Planning to marry your same-sex partner on Jan. 6? Not so fast.

click to enlarge A call to action from an Equality Florida email. - Equality Florida
Equality Florida
A call to action from an Equality Florida email.

In this week's CL, Publisher James Howard states his intention to marry his longtime partner on Jan. 6 — supposedly the first day same-sex couples can be wed in Florida. 

But not so fast. When he called the Hillsborough County Clerk of Court's office today to find out how to obtain a marriage license, he was told that the office would not be issuing licenses to same-sex couples.

The confusion stems from a memo issued by Greenberg Traurig, the Miami-based law firm that represents county clerks. It's true that the U.S. Supreme Court refused to stay the ruling by U.S. District Court Judge Robert Hinkle in favor of same-sex marriage in FL, but the memo informed clerks that they could be breaking state law if they married gay couples, since (in the law firm's view) the Hinkle ruling applies only in Washington County, where the lawsuit was filed.

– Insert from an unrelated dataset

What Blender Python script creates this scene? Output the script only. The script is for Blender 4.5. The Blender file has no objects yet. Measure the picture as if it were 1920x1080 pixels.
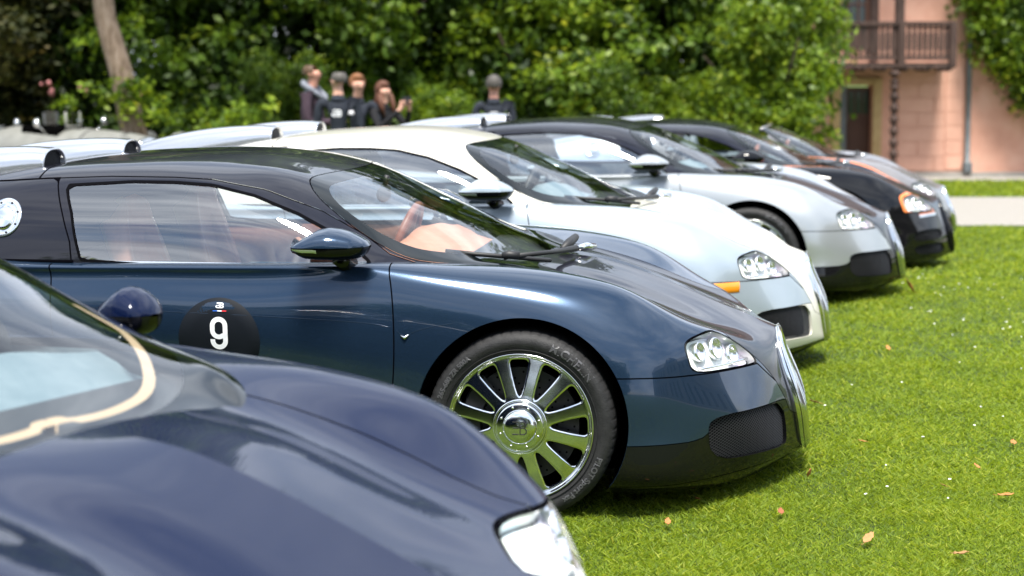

It's possible that Judge Hinkle will issue a clarification of his ruling, which could settle the confusion. Meanwhile, Equality Florida CEO Nadine Smith is warning clerks who refuse to issue licenses that they will be "hit with costly legal challenges" and is urging supporters to call their county clerks to let them know "denying marriage is unconstitutional."

Howard, once he revealed that he was publisher of Creative Loafing, was referred to the communications department, which yielded a statement from Clerk of Court Pat Frank:

"We are waiting for clarification of Judge Hinkle's order. If the court permits us to marry same-sex couples we are prepared to do so."

(The Tampa Tribune reported that, in the event of such a clarification, Frank is making plans to marry couples on Jan. 6 in downtown Tampa's Joe Chillura Courthouse Square.)

An email sent out today by Equality Florida suggests that county clerks are about to get a lot of calls and emails.

"Here's what we need you to do," says CEO Smith in the email. "Contact your Clerk and let her or him know you expect them to uphold their oath to protect the rights of all as guaranteed by the US Constitution and issue a marriage license… Get Everyone You Know to Contact the Clerk — Everyone you would invite to your wedding. All your friends. Get everyone you know to make sure the Clerks understand that denying marriage is unconstitutional."

The email includes links to talking points and contact info for county clerks' offices.